As a beginner with Google Analytics, I sometimes find it difficult to check all the data on all levels, purposefully. When I am in this process, User Explorer is my favorite feature. Here’s what brought me to say that.

Google Analytics is an excellent way of checking website traffic. User Explorer is a report where you can see individual user behavior, on the session level. You can find it in Google Analytics as the last function in the Audience sector.

Why do I like it?

It’s an analysis on an individual basis. Although it can seem freaky to stalk on your visitors in this way, it’s a cool thing that you can see their actions and explore carefully. I find myself looking with interest at the journey – where it started, pages visited and where it ended.

Every user is hidden behind an anonymized ID, a must in the era of data protection. In this case, you can’t see if the said user is female or male, location, or any other detail. Anyhow, you can examine the actions of each user by a metric. You can see number of sessions (how many times the person has gone through the content), average session duration (how much time they spent on the site), bounce rate (how quickly they’ve left), revenue (if you have your store set up to accept payment) and goal conversion rate (the amount of percentage that the goals that you set are completed).

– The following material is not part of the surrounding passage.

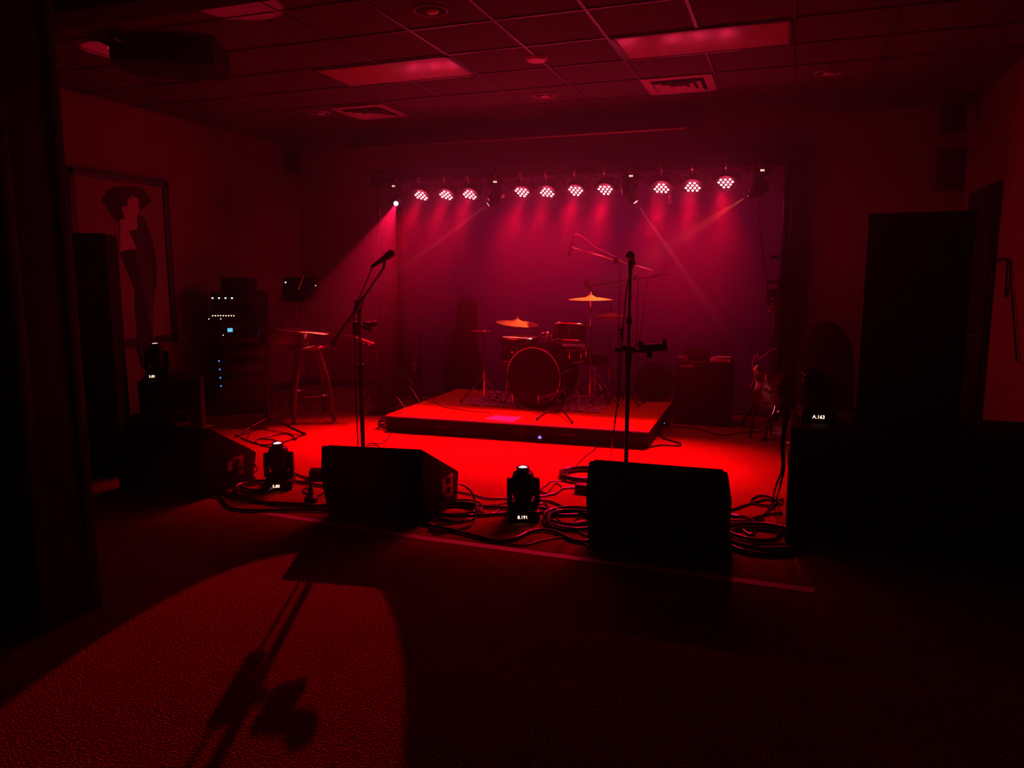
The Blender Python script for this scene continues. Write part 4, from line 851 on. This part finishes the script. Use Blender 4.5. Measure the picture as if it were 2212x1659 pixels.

When you click on an ID, you can see more details about the session: the individual profile of the user, the first visit date, which devices they used, how they found you, and little symbols that suggest pageviews or different events.

There is also the option to breakdown the journeys, to see the detailed dropdown session activity: the history of the user by session: how much time they spent, the device they used, and the source they came from. Next, you can check on the event level, to see the details (e.g., a purchase, walking through the site).

Tips & tricks

Create segments

Instead of trying to click through all of the IDs, set a custom segment to only view a particular action. The segment can be set based on any combination of actions; then it’s applied to your report to find the users that reacted in the same way on your site.

Use Lighthouse

Although I don’t know how moral this is, if emails are submitted to your site, you can use Lighthouse to connect with the random user IDs. This way you can match the user behavior with an identity.

Set proper filters

For an accurate check up you can filter the number of sessions from lowest to highest. If we’re talking about e-commerce, the first to check can be Revenue or Transaction. If we’re talking about non-e-commerce sites, blogs, for example, you might want to look at the average session duration.

Exclude yourself from tracking

You can stop Google Analytics from tracking your visits, for a more accurate analysis. There are multiple ways to do that. The one I chose is the simplest one, a Google Chrome extension, called “Block Yourself from Analytics.” You can install it from here!

What I don’t like about User Explorer

On mobile, User Explorer it’s unavailable, hence the experience does not compare with the desktop version.

I find it easy to see what triggered the user to do an action, what sat in their way to explore more or why they ended an action. It’s pretty useful with observing some patterns along the way, and for sure improving conversion rate, helping advertising campaigns or targeted remarketing.

Overall, I think User Explorer is an excellent help in observing actionable behavior, creating hypotheses and figuring out where an experience needs to be improved.